Il tutto esattamente come le sirene antiche le quali promettevano per poi condurre alla distruzione.

La differenza tra noi e Ulisse è che lui conosceva la natura del pericolo e si era preparato. Molti di noi invece navigano sguarniti senza corde che tengano saldi. Ci si racconta che "sono solo curiosità", che "non sta succedendo nulla di male", che "posso controllare", proprio mentre le correnti trascinano verso gli scogli.

La saggezza antica insegna che la libertà non è l'assenza di tentazioni, ma la consapevolezza di esse e la scelta consapevole. È necessario dunque riconoscere le sirene per ciò che sono: illusioni che promettono ciò che non possono dare, che offrono piacere momentaneo in cambio di tesori duraturi come l'integrità, la fedeltà, la fiducia reciproca. Gli ancoraggi sono la meditazione, la preghiera, la riflessione onesta su ciò che realmente conta, la coltivazione di relazioni autentiche e la presenza consapevole. È l'impegno verso questi elementi la corda che tiene saldi all'albero maestro.

Videogiochi e social network

Non tutti gli schermi sono uguali.  

I tanto criticati classici videogiochi da console distruggevano la capacità di concentrazione dei ragazzi? Avevano lo stesso effetto dei social media che frammentano l'attenzione?

In un classico videogioco (non parliamo ovviamente dei giochini passatempo dopaminici da smartphone), si è dentro un mondo, c'è un obiettivo, una sfida, un percorso. L'attenzione non viene dispersa ma concentrata, orientata verso un fine.

I social media, al contrario, sono un flusso infinito di frammenti sconnessi. Non c'è una meta, non c'è una narrazione. Si scrolla in un eterno presente discontinuo, dove ogni contenuto nega quello precedente e annuncia quello successivo, senza mai costruire un senso compiuto.

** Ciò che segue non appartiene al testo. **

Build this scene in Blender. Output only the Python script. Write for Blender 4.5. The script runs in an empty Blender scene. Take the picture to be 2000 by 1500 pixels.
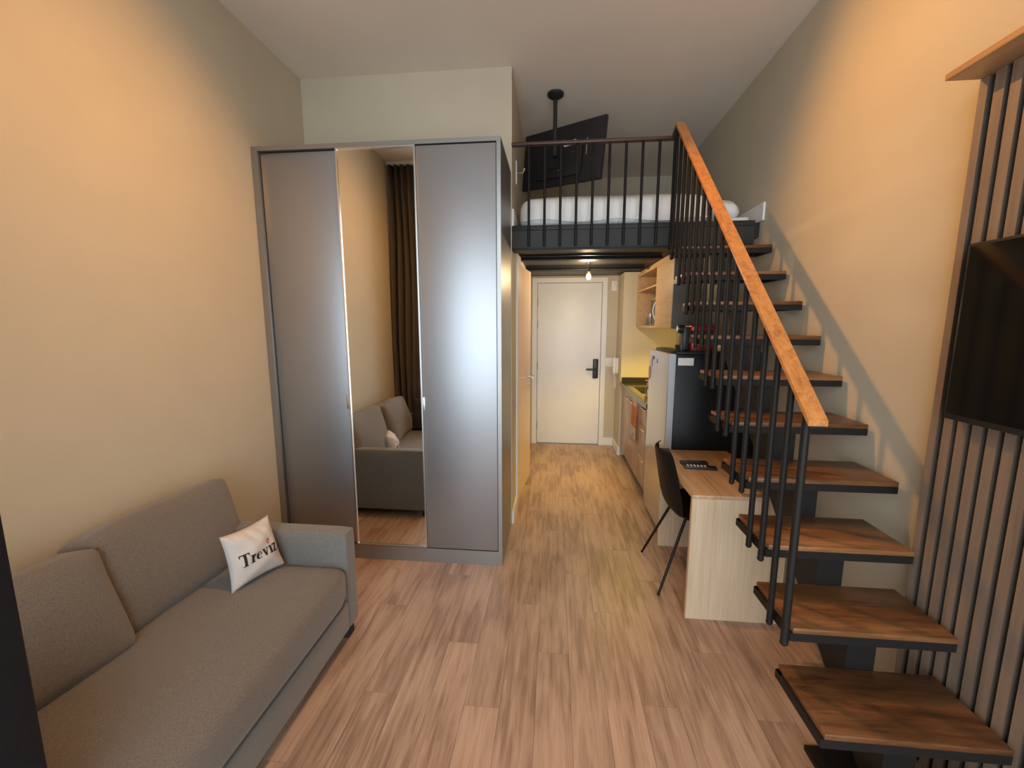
import bpy, bmesh, math, random
from mathutils import Vector, Matrix
random.seed(7)
C = bpy.context.scene.collection
R = math.radians

# ------------------------------------------------------------------ camera, world, lamps, exposure
sc = bpy.context.scene
def cam():
    y, p, r = R(-5.65316251), R(8.20635775), R(-0.03285479)
    f = Vector((math.sin(y)*math.cos(p), math.cos(y)*math.cos(p), -math.sin(p)))
    rt = Vector((math.cos(y), -math.sin(y), 0)); up = rt.cross(f)
    rt2 = math.cos(r)*rt + math.sin(r)*up; up2 = rt2.cross(f)
    m = Matrix((rt2, up2, -f)).transposed().to_4x4()
    m.translation = Vector((0, 0, 1.584))
    c = bpy.data.cameras.new('camera'); o = bpy.data.objects.new('camera', c); C.objects.link(o)
    o.matrix_world = m; c.sensor_width = 36; c.lens = 815.842*36/2000; c.clip_start = 0.01
    sc.camera = o
cam()
sc.view_settings.view_transform = 'Standard'; sc.view_settings.look = 'None'
sc.view_settings.exposure = 0.0; sc.view_settings.gamma = 1.0; sc.view_settings.use_curve_mapping = False
sc.cycles.caustics_reflective = True; sc.cycles.caustics_refractive = False
sc.cycles.max_bounces = 10; sc.cycles.diffuse_bounces = 8; sc.cycles.sample_clamp_indirect = 4.0

w = bpy.data.worlds.new('world'); sc.world = w; w.use_nodes = True
w.node_tree.nodes['Background'].inputs[0].default_value = (0.82, 0.91, 1.0, 1)
w.node_tree.nodes['Background'].inputs[1].default_value = 6.4

def light(name, kind, loc, power, col, target=None, **kw):
    d = bpy.data.lights.new(name, kind); d.energy = power; d.color = col
    for k, v in kw.items(): setattr(d, k, v)
    o = bpy.data.objects.new(name, d); C.objects.link(o); o.location = loc
    if target is not None:
        o.rotation_euler = (Vector(target)-Vector(loc)).to_track_quat('-Z', 'Y').to_euler()
    return o
WARM = (1.0, 0.44, 0.075)
p = light('window_portal', 'AREA', (-0.10, 0.05, 1.5), 1, (1, 1, 1), (-0.10, 2, 1.5), shape='RECTANGLE', size=2.9, size_y=3.0)
p.data.cycles.is_portal = True
light('spot_left', 'SPOT', (-0.40, 1.78, 3.20), 112, WARM, (-1.844, 1.30, 1.15), spot_size=R(118), spot_blend=1.0, shadow_soft_size=0.035)
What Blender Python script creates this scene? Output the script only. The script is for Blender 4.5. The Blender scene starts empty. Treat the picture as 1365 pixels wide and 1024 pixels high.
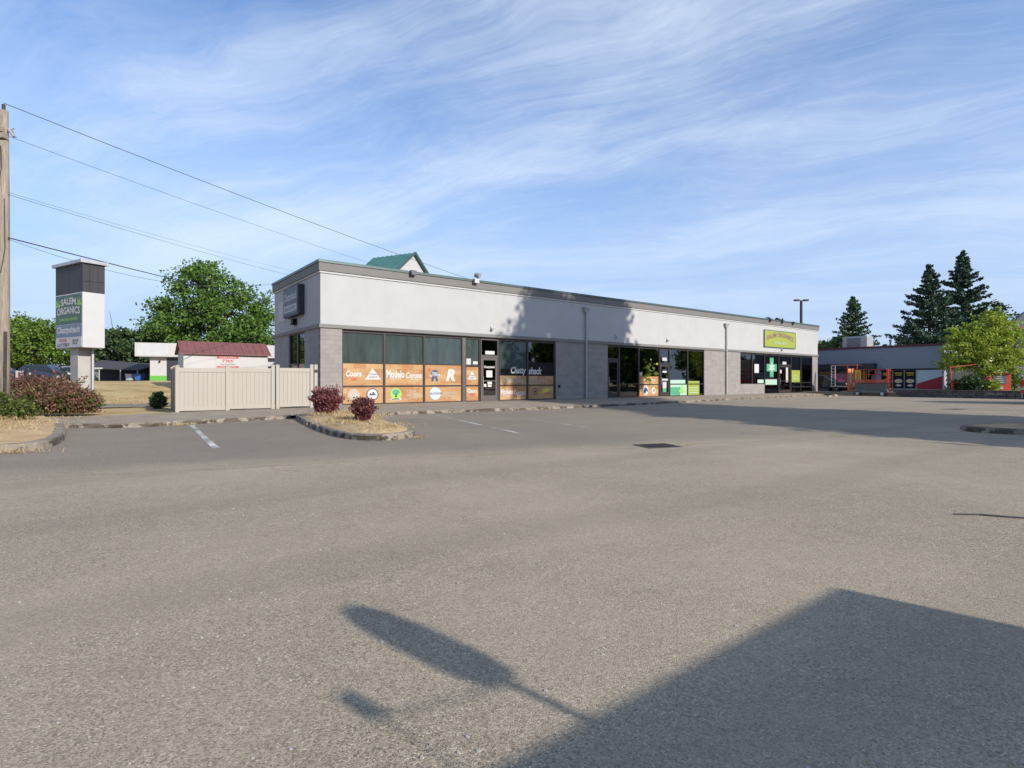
import bpy, math, random
import numpy as np
from mathutils import Vector, Matrix
R = math.radians
PI = math.pi
scene = bpy.context.scene
COL = scene.collection

# ------------------------------------------------------------------ helpers
class MB:
    """collects geometry, built as one mesh object"""
    def __init__(s):
        s.v = []; s.f = []; s.m = []
    def add(s, vs, fs, mi=0):
        o = len(s.v); s.v += [tuple(p) for p in vs]
        for f in fs:
            s.f.append([i + o for i in f]); s.m.append(mi)
    def box(s, x0, x1, y0, y1, z0, z1, mi=0):
        s.add([(x0,y0,z0),(x1,y0,z0),(x1,y1,z0),(x0,y1,z0),(x0,y0,z1),(x1,y0,z1),(x1,y1,z1),(x0,y1,z1)],
              [(0,3,2,1),(4,5,6,7),(0,1,5,4),(1,2,6,5),(2,3,7,6),(3,0,4,7)], mi)
    def bar(s, a, b, w, h=None, mi=0):
        a = Vector(a); b = Vector(b); d = (b-a).normalized()
        up = Vector((0,0,1)) if abs(d.z) < .95 else Vector((1,0,0))
        u = d.cross(up).normalized()*w/2; v = u.cross(d).normalized()*(h or w)/2
        s.add([a-u-v,a+u-v,a+u+v,a-u+v,b-u-v,b+u-v,b+u+v,b-u+v],
              [(0,1,2,3),(7,6,5,4),(4,5,1,0),(5,6,2,1),(6,7,3,2),(7,4,0,3)], mi)
    def tube(s, pts, r, n=8, mi=0, cap=True):
        pts = [Vector(p) for p in pts]
        rs = r if isinstance(r, (list, tuple)) else [r]*len(pts)
        vs = []; fs = []
        for i, p in enumerate(pts):
            d = (pts[min(i+1,len(pts)-1)] - pts[max(i-1,0)]).normalized()
            up = Vector((0,0,1)) if abs(d.z) < .9 else Vector((1,0,0))
            u = d.cross(up).normalized(); v = d.cross(u).normalized()
            for k in range(n):
                a = 2*PI*k/n
                vs.append(p + (u*math.cos(a) + v*math.sin(a))*rs[i])
        for i in range(len(pts)-1):
            for k in range(n):
                k2 = (k+1) % n
                fs.append((i*n+k, i*n+k2, (i+1)*n+k2, (i+1)*n+k))
        if cap:
            fs.append(tuple(range(n))[::-1]); fs.append(tuple((len(pts)-1)*n+k for k in range(n)))
        s.add(vs, fs, mi)
    def cyl(s, c, ax, r, h, n=20, mi=0):
        c = Vector(c); a = Vector(ax).normalized()
        s.tube([c - a*h/2, c + a*h/2], r, n, mi)
    def prism(s, out, o, u, v, t, mi=0):
        """outline (2-D list) on the plane o+u*a+v*b, thickness t along u x v"""
        o = Vector(o); u = Vector(u); v = Vector(v); n = u.cross(v)*t; k = len(out)
        a = [o+u*p[0]+v*p[1] for p in out]
        s.add(a + [p+n for p in a], [tuple(range(k))[::-1], tuple(range(k,2*k))] +
              [(i,(i+1)%k,(i+1)%k+k,i+k) for i in range(k)], mi)
    def build(s, name, mats, parent=None, smooth=False, bevel=0, loc=None):
        me = bpy.data.meshes.new(name)
        me.from_pydata(s.v, [], s.f)
        if not isinstance(mats, (list, tuple)): mats = [mats]
        for m in mats: me.materials.append(m)
        if len(mats) > 1: me.polygons.foreach_set('material_index', s.m)
        if smooth: me.polygons.foreach_set('use_smooth', [True]*len(me.polygons))
        me.update()
        o = bpy.data.objects.new(name, me); COL.objects.link(o)
        if parent: o.parent = parent
        if loc: o.location = loc
        if bevel:
            b = o.modifiers.new('Bevel', 'BEVEL'); b.width = bevel; b.segments = 2; b.limit_method = 'ANGLE'
        return o

def tag(o, label=None, cat=None, group=None, kind=None):
    if label: o['label'] = label
    if cat: o['category'] = cat
    if group: o['group'] = group
    if kind: o['kind'] = kind
    return o
def thing(name, label, cat, loc=(0,0,0), rz=0, group=None):
    o = bpy.data.objects.new(name, None); COL.objects.link(o)
    o.location = loc; o.rotation_euler = (0,0,rz); o.empty_display_size = .2
    return tag(o, label, cat, group)
def copy_tree(o, parent=None):
    c = o.copy(); COL.objects.link(c)
    if parent: c.parent = parent
    for ch in [k for k in bpy.data.objects if k.parent == o]: copy_tree(ch, c)
    return c

_tc = {}
def text_geo(s, shear=0, bold=0):
    k = (s, shear, bold)
    if k not in _tc:
        cu = bpy.data.curves.new('lettering_curve', 'FONT'); cu.body = s; cu.shear = shear; cu.offset = bold
        cu.resolution_u = 3; cu.align_x = 'LEFT'; cu.space_line = .9
        o = bpy.data.objects.new('lettering_curve', cu); COL.objects.link(o)
        bpy.context.view_layer.update()
        me = o.evaluated_get(bpy.context.evaluated_depsgraph_get()).to_mesh()
        v = [(p.co.x, p.co.y) for p in me.vertices]; f = [list(p.vertices) for p in me.polygons]
        n = [p.normal.z for p in me.polygons]
        f = [q if nz > 0 else q[::-1] for q, nz in zip(f, n)]
        bpy.data.objects.remove(o); bpy.data.curves.remove(cu)
        xs = [p[0] for p in v]; ys = [p[1] for p in v]
        x0, x1, y0, y1 = min(xs), max(xs), min(ys), max(ys)
        _tc[k] = ([((a-x0)/(x1-x0), (b-y0)/(y1-y0)) for a, b in v], f)
    return _tc[k]
def text(mb, s, o, u, v, w, h, shear=0, bold=0, mi=0, arc=0):
    g, f = text_geo(s, shear, bold); o = Vector(o); u = Vector(u); v = Vector(v)
    mb.add([o + u*(a*w) + v*(b*h + arc*(1-(2*a-1)**2)) for a, b in g], f, mi)
def ell(cx, cy, rx, ry, n=20, a0=0, a1=2*PI):
    full = abs(a1-a0-2*PI) < 1e-6
    m = n if full else n+1
    return [(cx+rx*math.cos(a0+(a1-a0)*i/n), cy+ry*math.sin(a0+(a1-a0)*i/n)) for i in range(m)]
def rect(x0, x1, y0, y1): return [(x0,y0),(x1,y0),(x1,y1),(x0,y1)]

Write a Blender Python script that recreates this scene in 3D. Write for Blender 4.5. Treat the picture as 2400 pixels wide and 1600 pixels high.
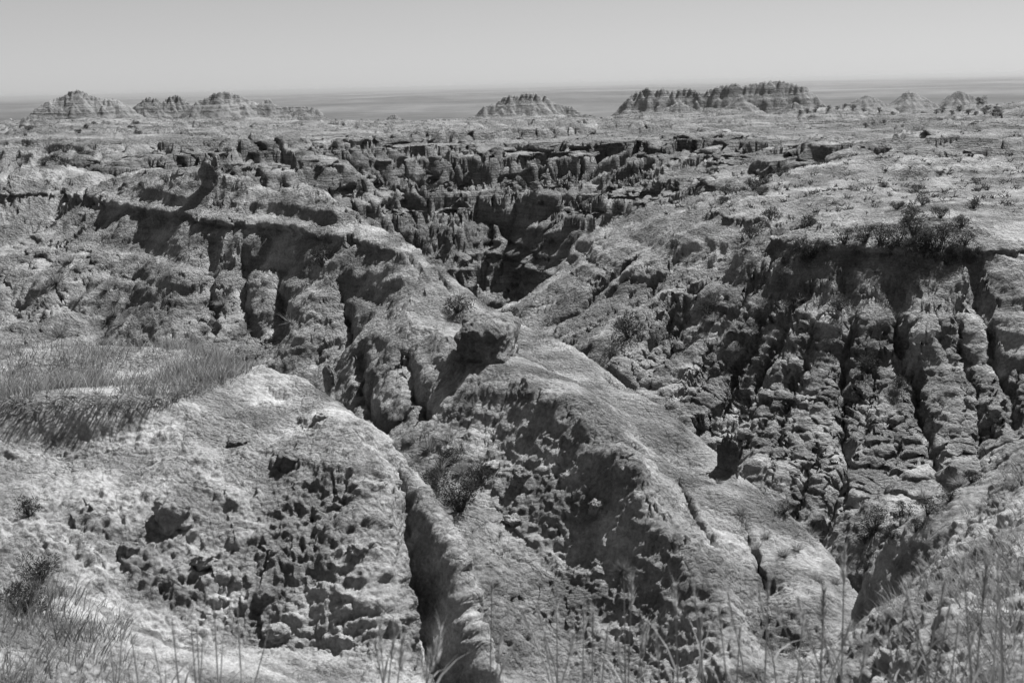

Quando l'attenzione di un giovanissimo viene costantemente frammentata, è l' identità ad andare in confusione poiché l'io si costituisce attraverso la continuità dell'esperienza, attraverso un filo narrativo. Se questo filo si spezza ogni tre secondi, si diventa una collezione di istanti sconnessi. 

Il filosofo William James scriveva che "la mia esperienza è ciò a cui acconsento a prestare attenzione". Ma quando l'attenzione è catturata, algoritmo dopo algoritmo, da meccanismi progettati per trattenerla, cosa rimane?

I social media sfruttano un principio ancestrale della mente: l'attrazione verso il nuovo. Offrono novità come fine a sé stessa, come pura stimolazione senza contenuto.

L'attenzione è la forma più pura di libertà che si possiede. Decidere a cosa prestare attenzione significa tutto, a partire dal tipo di persona che si vuole diventare. 

Quando si cede il controllo dell'attenzione a meccanismi esterni, si diventa inautentici, guidati dal flusso impersonale della distrazione collettiva.